Secret App Down For Hours, Silicon Valley Goes Back To Work

Secret, the anonymous gossip-sharing app and current Silicon Valley addiction, is currently experiencing a significant outage following yesterday’s update, which introduced a variety of new features, including anonymous invites – a mechanism the company hoped would help grow its userbase, and subsequently, the amount of content shared on the service. (Uh-oh, maybe that new trick actually worked too well?)

According to…well…our own attempts to browse Secret while lying in bed this morning, on bathroom breaks (c’mon, admit you do this too), and, oh yes, Twitter posts, the app has been down for at least three and a half hours and counting.

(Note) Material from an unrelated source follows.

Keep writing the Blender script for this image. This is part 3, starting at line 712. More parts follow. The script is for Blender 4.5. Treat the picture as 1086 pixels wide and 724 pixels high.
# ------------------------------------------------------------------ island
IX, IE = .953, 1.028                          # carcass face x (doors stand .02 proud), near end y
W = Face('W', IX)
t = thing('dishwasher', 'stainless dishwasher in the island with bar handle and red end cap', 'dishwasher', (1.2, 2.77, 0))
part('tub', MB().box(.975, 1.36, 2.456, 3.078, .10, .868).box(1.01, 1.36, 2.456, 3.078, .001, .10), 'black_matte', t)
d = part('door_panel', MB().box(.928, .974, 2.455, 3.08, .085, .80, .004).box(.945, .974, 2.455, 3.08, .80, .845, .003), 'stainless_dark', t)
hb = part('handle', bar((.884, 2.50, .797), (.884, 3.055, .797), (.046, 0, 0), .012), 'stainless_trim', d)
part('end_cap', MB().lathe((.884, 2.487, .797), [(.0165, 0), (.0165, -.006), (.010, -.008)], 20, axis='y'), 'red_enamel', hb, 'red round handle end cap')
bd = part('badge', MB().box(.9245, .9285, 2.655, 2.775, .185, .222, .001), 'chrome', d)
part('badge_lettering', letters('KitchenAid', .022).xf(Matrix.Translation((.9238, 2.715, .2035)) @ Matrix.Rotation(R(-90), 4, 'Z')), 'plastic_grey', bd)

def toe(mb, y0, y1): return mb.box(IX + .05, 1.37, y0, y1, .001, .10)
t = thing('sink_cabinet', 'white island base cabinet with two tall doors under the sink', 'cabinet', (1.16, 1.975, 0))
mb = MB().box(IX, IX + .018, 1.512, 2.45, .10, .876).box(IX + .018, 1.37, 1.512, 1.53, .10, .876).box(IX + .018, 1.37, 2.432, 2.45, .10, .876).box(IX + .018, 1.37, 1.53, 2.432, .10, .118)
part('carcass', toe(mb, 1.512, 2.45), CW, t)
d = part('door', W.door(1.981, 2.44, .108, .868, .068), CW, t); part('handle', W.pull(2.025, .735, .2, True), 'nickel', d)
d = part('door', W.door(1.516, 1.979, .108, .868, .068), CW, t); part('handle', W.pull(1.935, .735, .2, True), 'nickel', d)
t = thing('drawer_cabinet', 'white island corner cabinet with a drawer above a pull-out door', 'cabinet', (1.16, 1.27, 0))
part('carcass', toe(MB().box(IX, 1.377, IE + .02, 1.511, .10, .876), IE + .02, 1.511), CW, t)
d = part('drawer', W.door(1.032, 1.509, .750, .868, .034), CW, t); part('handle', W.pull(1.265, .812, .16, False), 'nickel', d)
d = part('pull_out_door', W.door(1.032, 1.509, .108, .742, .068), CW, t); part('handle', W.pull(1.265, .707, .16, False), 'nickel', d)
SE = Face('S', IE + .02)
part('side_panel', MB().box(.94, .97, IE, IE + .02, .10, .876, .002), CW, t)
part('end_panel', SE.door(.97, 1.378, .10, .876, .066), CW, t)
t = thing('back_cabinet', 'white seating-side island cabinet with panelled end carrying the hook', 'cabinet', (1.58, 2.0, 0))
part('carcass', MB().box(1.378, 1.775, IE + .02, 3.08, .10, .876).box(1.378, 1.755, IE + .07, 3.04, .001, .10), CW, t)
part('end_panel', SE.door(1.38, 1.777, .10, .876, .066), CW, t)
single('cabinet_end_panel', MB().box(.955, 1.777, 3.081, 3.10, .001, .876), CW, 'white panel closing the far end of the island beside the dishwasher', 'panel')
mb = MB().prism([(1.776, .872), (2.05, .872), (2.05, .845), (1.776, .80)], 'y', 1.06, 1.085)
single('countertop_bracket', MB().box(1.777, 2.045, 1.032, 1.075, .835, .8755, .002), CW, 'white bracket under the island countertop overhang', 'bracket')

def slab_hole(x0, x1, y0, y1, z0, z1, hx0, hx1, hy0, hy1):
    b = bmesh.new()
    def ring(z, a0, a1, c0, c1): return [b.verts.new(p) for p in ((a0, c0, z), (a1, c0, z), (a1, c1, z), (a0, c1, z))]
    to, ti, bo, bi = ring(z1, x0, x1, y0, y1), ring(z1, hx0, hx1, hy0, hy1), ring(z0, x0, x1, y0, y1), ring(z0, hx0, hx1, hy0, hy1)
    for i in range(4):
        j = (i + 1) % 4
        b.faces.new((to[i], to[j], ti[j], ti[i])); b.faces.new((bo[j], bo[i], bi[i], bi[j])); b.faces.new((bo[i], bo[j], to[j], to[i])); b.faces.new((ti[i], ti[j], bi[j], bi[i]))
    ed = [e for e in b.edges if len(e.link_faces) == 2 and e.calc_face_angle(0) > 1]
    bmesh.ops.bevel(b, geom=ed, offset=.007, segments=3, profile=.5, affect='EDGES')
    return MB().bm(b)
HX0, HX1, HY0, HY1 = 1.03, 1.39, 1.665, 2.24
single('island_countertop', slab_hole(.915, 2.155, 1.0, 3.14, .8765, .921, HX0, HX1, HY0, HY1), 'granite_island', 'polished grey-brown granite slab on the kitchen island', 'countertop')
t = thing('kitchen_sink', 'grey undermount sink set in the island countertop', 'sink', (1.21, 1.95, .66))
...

Something tells me that this might end up being a productive Friday after all.

Currently, users report seeing an error message in the app, saying “our servers are hiding,” while the website itself claims “Over Quota.”

Screen Shot 2014-04-04 at 10.51.08 AM

For those unfamiliar, Secret along with Whisper, Snapchat, YikYak, and others are part of a new social trend around anonymous sharing. The company recently raised $8.6 million in funding from a number of well-known angels.

What makes Secret maybe more addictive than the rest is the way it cleverly taps into your address book to reveal whether a poster is a “friend” (meaning you know them), or a friend of friend, which of course has you trying to figure out who may be behind the post. The app has also become sort of the go-to water cooler for Silicon Valley gossip (and more controversially, trolling) which has seen it breaking news like that GitHub sexism story or the new startup from Keith Rabois, the former Square and PayPal executive, now Khosla VC.

The app was probably the breakout hit at this year’s SXSW conference, but has since dropped out of the top 1,000 apps in the U.S. in the days after, and is now currently ranked in the top 200 in the social category on the App Store. While it seems like everyone in the tech industry is enamored of the service, these metrics show that Secret still has a long way to go before it catches on with a mainstream crowd.

That’s where the recently added invite feature would come in – you can, as of yesterday, invite your friends to the service without having your name attached to the message. That’s another interesting trick designed to protect your anonymity, not to mention the sort of social embarrassment that comes along with being the pushy, spam-vitation sending friend.

We’ve reached out to Secret for info as to what’s going on, and will update when and if we hear back.

UPDATE, 11 AM ET: And, like magic: Service down for hours –> hit publish —> service comes back. You’re welcome?

UPDATE #2: 11:34 AM ET: Secret responded to our inquiry, saying that the outage began at 4 AM PT. However, the company declined to detail the cause, or say whether or not the issue was related to yesterday’s update.